The women — Jessica Mann, a former aspiring actress, and Mimi Haley, a former "Project Runway" production assistant — spoke during the sentencing about the emotional trauma that has lingered for years after, they say, Weinstein, 67, assaulted them.

During the trial, Mann had testified that she felt pressure to have sex with Weinstein, the co-founder of the entertainment company Miramax, after meeting him at a party in the Hollywood Hills neighborhood of Los Angeles several years ago. Mann cried on the stand and described a dynamic with Weinstein that included his giving her gifts and favors while expecting her to cater to his sexual desires.

Weinstein's defense team argued that Mann continued writing Weinstein "loving" messages even after she said he sexually assaulted her.

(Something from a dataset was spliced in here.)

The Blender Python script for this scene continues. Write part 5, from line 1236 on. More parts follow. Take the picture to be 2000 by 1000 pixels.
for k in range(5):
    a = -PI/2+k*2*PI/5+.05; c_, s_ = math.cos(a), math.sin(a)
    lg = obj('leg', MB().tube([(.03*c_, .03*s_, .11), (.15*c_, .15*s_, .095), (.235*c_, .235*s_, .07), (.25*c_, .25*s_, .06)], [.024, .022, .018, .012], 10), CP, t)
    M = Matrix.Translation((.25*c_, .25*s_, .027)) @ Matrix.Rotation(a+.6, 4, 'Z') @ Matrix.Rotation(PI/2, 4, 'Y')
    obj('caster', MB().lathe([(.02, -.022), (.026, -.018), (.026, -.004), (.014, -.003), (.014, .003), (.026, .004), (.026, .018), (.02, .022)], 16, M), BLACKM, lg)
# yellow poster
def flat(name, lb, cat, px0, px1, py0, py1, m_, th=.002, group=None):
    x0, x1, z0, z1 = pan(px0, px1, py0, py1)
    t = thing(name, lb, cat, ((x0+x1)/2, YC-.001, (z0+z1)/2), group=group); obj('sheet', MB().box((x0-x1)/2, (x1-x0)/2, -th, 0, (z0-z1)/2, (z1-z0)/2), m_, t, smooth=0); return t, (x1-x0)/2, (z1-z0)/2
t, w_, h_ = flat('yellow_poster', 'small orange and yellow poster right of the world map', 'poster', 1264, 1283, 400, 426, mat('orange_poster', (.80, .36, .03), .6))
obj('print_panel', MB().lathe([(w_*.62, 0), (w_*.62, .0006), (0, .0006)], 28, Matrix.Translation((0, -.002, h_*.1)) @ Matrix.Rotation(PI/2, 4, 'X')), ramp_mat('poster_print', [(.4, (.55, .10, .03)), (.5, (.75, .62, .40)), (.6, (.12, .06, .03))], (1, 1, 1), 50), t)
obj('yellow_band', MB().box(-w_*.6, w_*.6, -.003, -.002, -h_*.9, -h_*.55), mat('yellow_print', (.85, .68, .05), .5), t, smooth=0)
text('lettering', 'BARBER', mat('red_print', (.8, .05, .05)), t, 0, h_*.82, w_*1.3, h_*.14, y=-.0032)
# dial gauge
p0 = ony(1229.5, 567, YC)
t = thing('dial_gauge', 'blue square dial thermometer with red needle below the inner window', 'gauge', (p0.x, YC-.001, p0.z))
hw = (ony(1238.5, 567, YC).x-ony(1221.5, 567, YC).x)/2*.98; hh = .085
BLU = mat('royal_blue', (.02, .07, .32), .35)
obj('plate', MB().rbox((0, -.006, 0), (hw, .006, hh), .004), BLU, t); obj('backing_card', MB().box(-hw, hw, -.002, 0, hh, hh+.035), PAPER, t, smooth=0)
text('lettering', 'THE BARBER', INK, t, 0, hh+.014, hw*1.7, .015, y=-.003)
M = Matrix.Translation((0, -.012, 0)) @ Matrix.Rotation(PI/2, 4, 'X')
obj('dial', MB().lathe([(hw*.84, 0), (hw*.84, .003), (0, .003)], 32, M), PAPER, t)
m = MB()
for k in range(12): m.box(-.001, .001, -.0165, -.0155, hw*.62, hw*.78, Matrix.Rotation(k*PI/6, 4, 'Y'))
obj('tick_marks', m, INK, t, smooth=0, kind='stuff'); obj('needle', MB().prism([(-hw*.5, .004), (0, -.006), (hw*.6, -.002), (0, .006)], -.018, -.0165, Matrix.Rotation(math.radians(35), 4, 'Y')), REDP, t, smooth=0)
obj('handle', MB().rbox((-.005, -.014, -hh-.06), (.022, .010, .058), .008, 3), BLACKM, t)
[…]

"I read those letters of missing you, loving you, as a serious friendship ... I really, really was maybe hypnotic and under that impression ... that I had that relationship," Weinstein said Wednesday.

He added of his time spent with Mann and Haley, "I had wonderful times with these people."

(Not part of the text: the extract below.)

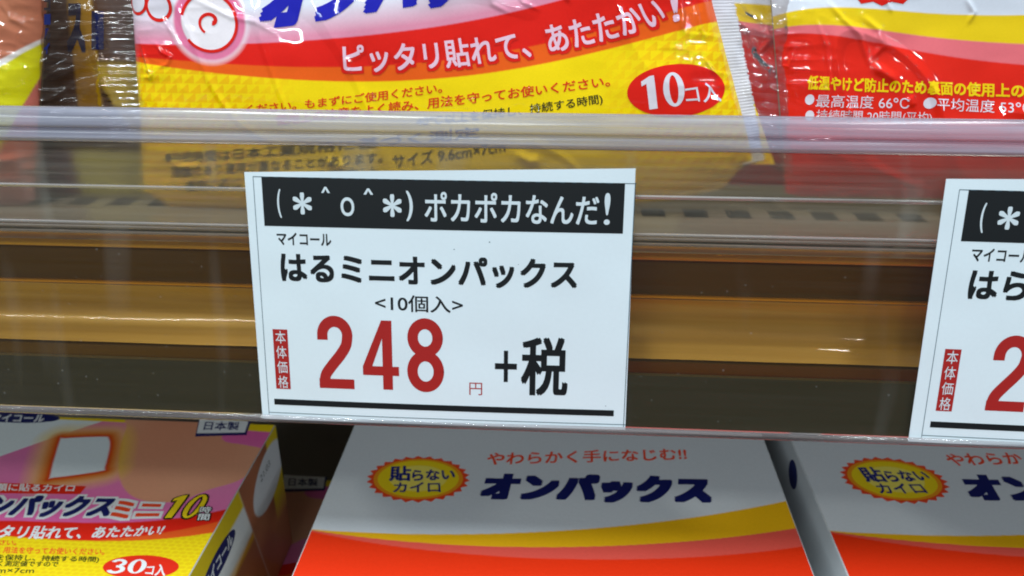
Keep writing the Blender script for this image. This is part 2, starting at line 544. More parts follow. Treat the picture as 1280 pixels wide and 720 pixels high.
def mat_clear(name, tint, veil, veil_col, rough, streak=0.5, spec_mix=1.0, blur=0.0, glare_smear=0.0):
    """thin clear plastic: straight-through light, a real surface reflection, a faint veil of scuffs and painted-in reflection haze"""
    m, nt, p = nodes(name)
    nt.nodes.remove(p)
    out = nt.nodes['Material Output']
    tr = N(nt, 'ShaderNodeBsdfTransparent')
    tr.inputs[0].default_value = (*tint, 1)
    gl = N(nt, 'ShaderNodeBsdfGlossy')
    gl.inputs['Roughness'].default_value = rough
    df = N(nt, 'ShaderNodeBsdfDiffuse')
    df.inputs[0].default_value = (*veil_col, 1)
    base = tr
    if blur:
        rf = N(nt, 'ShaderNodeBsdfRefraction')
        rf.inputs['Color'].default_value = (*tint, 1)
        rf.inputs['Roughness'].default_value = 0.3
        rf.inputs['IOR'].default_value = 1.06
        bm_ = N(nt, 'ShaderNodeMixShader')
        bm_.inputs[0].default_value = blur
        nt.links.new(tr.outputs[0], bm_.inputs[1])
        nt.links.new(rf.outputs[0], bm_.inputs[2])
        base = bm_
    tc = N(nt, 'ShaderNodeTexCoord')
    mp = N(nt, 'ShaderNodeMapping')
    mp.inputs['Scale'].default_value = (18, 900, 900)
    nt.links.new(tc.outputs['Object'], mp.inputs['Vector'])
    tx = N(nt, 'ShaderNodeTexNoise')
    tx.inputs['Scale'].default_value = 1.0
    tx.inputs['Detail'].default_value = 4
    nt.links.new(mp.outputs[0], tx.inputs['Vector'])
    mr = N(nt, 'ShaderNodeMapRange')
    mr.inputs['To Min'].default_value = veil * (1 - streak)
    mr.inputs['To Max'].default_value = veil * (1 + streak)
    mr.inputs['From Min'].default_value = 0.3
    mr.inputs['From Max'].default_value = 0.7
    nt.links.new(tx.outputs['Fac'], mr.inputs['Value'])
    fac = mr.outputs[0]
    if glare_smear:
        # glare streaks across the strip painted in as pale veil, and specks of dust
        mp3 = N(nt, 'ShaderNodeMapping')
        mp3.inputs['Scale'].default_value = (55, 9, 9)
        nt.links.new(tc.outputs['Object'], mp3.inputs['Vector'])
        t3 = N(nt, 'ShaderNodeTexNoise')
        t3.inputs['Scale'].default_value = 1.0
        t3.inputs['Detail'].default_value = 2
        nt.links.new(mp3.outputs[0], t3.inputs['Vector'])
        r3 = N(nt, 'ShaderNodeMapRange')
        r3.inputs['From Min'].default_value = 0.58
        r3.inputs['From Max'].default_value = 0.82
        r3.inputs['To Max'].default_value = glare_smear
        nt.links.new(t3.outputs['Fac'], r3.inputs['Value'])
        a3 = N(nt, 'ShaderNodeMath', operation='ADD')
        nt.links.new(fac, a3.inputs[0])
        nt.links.new(r3.outputs[0], a3.inputs[1])
        vo = N(nt, 'ShaderNodeTexVoronoi')
        vo.inputs['Scale'].default_value = 170
        nt.links.new(tc.outputs['Object'], vo.inputs['Vector'])
        r4 = N(nt, 'ShaderNodeMapRange')
        r4.inputs['From Min'].default_value = 0.075
        r4.inputs['From Max'].default_value = 0.03
        r4.inputs['To Max'].default_value = 0.10
        nt.links.new(vo.outputs['Distance'], r4.inputs['Value'])
        a4 = N(nt, 'ShaderNodeMath', operation='ADD')
        nt.links.new(a3.outputs[0], a4.inputs[0])
        nt.links.new(r4.outputs[0], a4.inputs[1])
        fac = a4.outputs[0]
    m1 = N(nt, 'ShaderNodeMixShader')
    nt.links.new(fac, m1.inputs[0])
    nt.links.new(base.outputs[0], m1.inputs[1])
    nt.links.new(df.outputs[0], m1.inputs[2])
    fr = N(nt, 'ShaderNodeFresnel')
    fr.inputs['IOR'].default_value = 1.49
    b = N(nt, 'ShaderNodeBump')
    b.inputs['Distance'].default_value = 0.0006
    b.inputs['Strength'].default_value = 0.25
    mp2 = N(nt, 'ShaderNodeMapping')
    mp2.inputs['Scale'].default_value = (25, 160, 160)
    nt.links.new(tc.outputs['Object'], mp2.inputs['Vector'])
    t2 = N(nt, 'ShaderNodeTexNoise')
    t2.inputs['Scale'].default_value = 1.0
    nt.links.new(mp2.outputs[0], t2.inputs['Vector'])
    nt.links.new(t2.outputs['Fac'], b.inputs['Height'])
    nt.links.new(b.outputs[0], gl.inputs['Normal'])
    ml = N(nt, 'ShaderNodeMath', operation='MULTIPLY')
    ml.inputs[1].default_value = spec_mix
    nt.links.new(fr.outputs[0], ml.inputs[0])
    m2 = N(nt, 'ShaderNodeMixShader')
    nt.links.new(ml.outputs[0], m2.inputs[0])
    nt.links.new(m1.outputs[0], m2.inputs[1])
    nt.links.new(gl.outputs[0], m2.inputs[2])
    nt.links.new(m2.outputs[0], out.inputs['Surface'])
    return m
M_fence = mat_clear('scuffed_clear_fence', (0.88, 0.81, 0.68), 0.09, (0.60, 0.58, 0.52), 0.12, streak=0.5, blur=0.75, glare_smear=0.35)
M_rail = mat_clear('clear_rail_plastic', (0.93, 0.90, 0.86), 0.008, (0.6, 0.60, 0.60), 0.03, spec_mix=.4, glare_smear=0.07)
M_film = mat_clear('clear_bag_film', (0.86, 0.82, 0.80), 0.05, (0.75, 0.72, 0.74), 0.08, spec_mix=1.6)
M_bead = mat_clear('milky_lavender_bead', (0.86, 0.85, 0.90), 0.42, (0.50, 0.51, 0.62), 0.18, streak=0.35, spec_mix=0.8)
M_lip = mat_clear('clear_rail_lip', (0.90, 0.88, 0.88), 0.16, (0.60, 0.55, 0.58), 0.06, spec_mix=1.3)
M_seam = mat_clear('clear_moulded_ridge', (0.85, 0.84, 0.84), 0.35, (0.66, 0.62, 0.60), 0.08, spec_mix=1.5)

# ---------------------------------------------------------------- the setting
def struct(o):
    o['kind'] = 'structure'
    return o
struct(box('back_wall', (-600, 330, -420), (700, 345, 400), M_backp))
struct(box('lower_shelf', (-600, -90, BOX_TOP - 137), (700, 320, BOX_TOP - 124.4), M_shelf))

# ---------------------------------------------------------------- display shelf with its gold front
X0, X1 = -420.0, 560.0
shelf = thing('display_shelf', 'grey perforated shelf with a gold lacquered metal front edge behind the clear rail', 'shelf', (70, 150, -68))
sh_off = Vector((-70, -150, 68))
def rel(p):
    return [(y + sh_off.y, z + sh_off.z) for y, z in p]
DZ = -19.5
def deck():
    V, Fc = [], []
    def q(x0, x1, y0, y1, z):
        n = len(V)
        V.extend([((x0 - 70) * MM, (y0 - 150) * MM, (z + 68) * MM), ((x1 - 70) * MM, (y0 - 150) * MM, (z + 68) * MM), ((x1 - 70) * MM, (y1 - 150) * MM, (z + 68) * MM), ((x0 - 70) * MM, (y1 - 150) * MM, (z + 68) * MM)])
        Fc.append((n, n + 1, n + 2, n + 3))
    ya, yb = 29.66, 37.21
    q(X0, X1, 9.2, ya, DZ)
    q(X0, X1, yb, 320, DZ)
    pitch, wid, start = 13.07, 7.29, -89.48
    x = start - pitch * math.floor((start - X0) / pitch)
    px = X0
    while x + wid < X1:
        q(px, x, ya, yb, DZ)
        n = len(V)
        for (xx, yy) in ((x, ya), (x + wid, ya), (x + wid, yb), (x, yb)):
            for z in (DZ, DZ - 3):
                V.append(((xx - 70) * MM, (yy - 150) * MM, (z + 68) * MM))
        for k in range(4):
            a, b = n + 2 * k, n + 2 * ((k + 1) % 4)
            Fc.append((b, a, a + 1, b + 1))
        px = x + wid
        x += pitch
    q(px, X1, ya, yb, DZ)
    return raw('shelf_deck', V, Fc, M_shelf, shelf)
deck()
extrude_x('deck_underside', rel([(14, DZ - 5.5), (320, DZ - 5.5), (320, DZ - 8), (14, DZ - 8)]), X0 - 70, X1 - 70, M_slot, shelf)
prof = {'rim': [(12.00, -21.58), (9.50, -20.84), (7.60, -21.31), (7.40, -22.72), (8.20, -25.04), (11.50, -24.84)], 'recess': [(12.50, -26.07), (13.50, -39.30), (16.00, -39.30), (16.00, -26.07)], 'scoop': [(12.60, -39.41), (12.90, -43.32), (12.20, -48.14), (9.80, -52.39), (5.40, -55.76)], 'lip': [(5.00, -56.64), (5.00, -61.11), (9.00, -61.11), (9.00, -56.64)], 'edge': [(12.40, -38.38), (12.40, -39.05), (13.40, -39.05), (13.40, -38.38)], 'bead': [(7.00, -20.95), (7.00, -21.52), (8.50, -21.52), (8.50, -20.95)]}
extrude_x('gold_rim', rel(smooth_path(prof['rim'], 6, True)), X0 - 70, X1 - 70, M_gold, shelf, smooth=True)
M_edge = mat_ink('bright_gold_edge', 'f0a818', rough=0.3, coat=0.5, coat_rough=0.1, metallic=0.2)
extrude_x('rim_highlight_edge', rel(prof['bead']), X0 - 70, X1 - 70, M_edge, shelf)  # strip added as the rim's highlight, its brightness put into the colour
extrude_x('recessed_band', rel(prof['recess']), X0 - 70, X1 - 70, M_bronze, shelf)
scoop = [tuple(p) for p in smooth_path(prof['scoop'], 8)]
back = [(y + 1.2, z - 0.3) for y, z in reversed(scoop)]
extrude_x('gold_scoop', rel(scoop + back), X0 - 70, X1 - 70, M_gold, shelf, smooth=True, nx=120, wobble=0.05)
extrude_x('bronze_lip', rel(prof['lip']), X0 - 70, X1 - 70, M_bronze, shelf)
extrude_x('thin_gold_edge', rel(prof['edge']), X0 - 70, X1 - 70, M_edge, shelf)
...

The former film industry titan has denied all allegations of nonconsensual sex and pleaded not guilty in the New York case. His attorneys have said they will appeal the conviction.

The once-powerful Hollywood producer also admitted to carrying on extramarital affairs and trying to hide them from his two former wives.

He also said he felt "badly" and worried that "I may never see my children again."

In all, more than 80 women have accused Weinstein of sexual misconduct, including rape, sexual assault and harassment, going back decades. The allegations became part of a wider societal reckoning known as the #MeToo movement, which has upended the careers of dozens of powerful and wealthy men.

Weinstein said he was "the first example" of men being accused and seemed to lament how thousands of others have lost their jobs or are afraid: "I'm worried about this country in a sense, too. I'm worried there is a repeat of the blacklist there was in the 1950s, when lots of men like myself ... did not work, went to jail because people thought they were communists."

But he denied using his positions at Miramax and later at his own production company to take advantage of women.

"Miramax at the height of its fame was a smaller company than by far any Walt Disney, any Sony, Paramount," Weinstein said. "I could not blackball anybody."

"I was not about power. I was about making great movies," he added.

He also listed his charitable efforts after the terrorist attacks of Sept. 11, 2001, and Hurricane Sandy in 2012 to help others in need.

"People said I said bad things to people, but there are so many people, thousands of people who would say great things about me," Weinstein said.

But he added that he hasn't seen his three older children since the publication of a 2017 New Yorker article that fueled the #MeToo movement — isolating him in a way that felt like "hell on Earth."

"If I had to do a lot of things over, I would care less about the movies and care more about my children, my family and other people and friends and other people in this life," he told the judge.